История одного из портретов описана самой Натальей Николаевной. Художнику Макарову в момент создания ее портрета было всего 27 лет, но он уже прослыл талантливым портретистом. Его отец был крепостным живописцем, сын же окончил Академию художеств и впоследствии стал академиком.

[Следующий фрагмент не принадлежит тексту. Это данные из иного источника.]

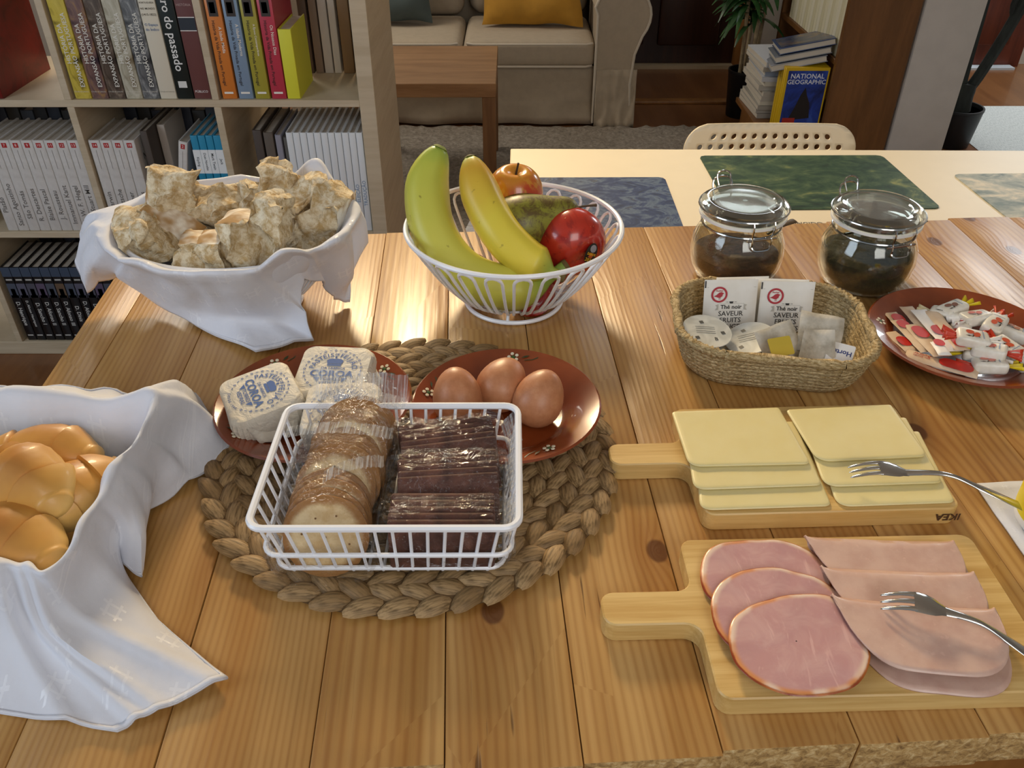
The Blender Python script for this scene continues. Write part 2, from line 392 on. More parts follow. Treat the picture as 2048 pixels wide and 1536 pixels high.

«Макаров, автор этого сюрприза, — посылая мужу портрет, пишет Наталья Николаевна, — с нетерпением ждет сообщения о впечатлении, которое на тебя произведет портрет. Надо мне тебе рассказать, каким любезным образом он предложил свои услуги, чтобы вывести меня из затруднения с дагерротипом и фотографией, которые у меня были, потому что оба они были неудачными. Он пришел однажды утром к нам работать над портретами детей, и мне пришла в голову мысль посоветоваться с ним, нельзя ли как-нибудь подправить фотографию, и не поможет ли в этом случае кисть Гау. — Да, сказал он, может быть. Потом, глядя на меня очень пристально, что меня немного удивило, он сказал: — Послушайте, сударыня, я чувствую такую симпатию к вашему мужу, так его люблю, что почту себя счастливым способствовать удовольствию, которое вы хотите ему доставить. Разрешите мне написать ваш портрет, я уловил характер вашего лица и легко набросаю на полотне не только голову. — Ты прекрасно понимаешь, что я не заставила себя просить, в таком я была отчаянии после стольких хлопот. Он назначил мне сеанс на следующий день, был трогательно точен и заставил меня позировать три дня подряд. Не утомляя меня, делая большие перерывы для отдыха, он закончил портрет удивительно быстро. Я спросила его о цене, он не захотел мне назвать ее и просил принять портрет в подарок, который он счастлив тебе сделать. Не забудь выразить ему свою благодарность, я непременно ее передам. Мы расстались с ним очень тепло, он обещал время от времени бывать у нас. Положив руку на сердце, он меня всячески уверял в своем уважении и преданности. Теперь он начал писать портреты г-на и г-жи Айвазовских»…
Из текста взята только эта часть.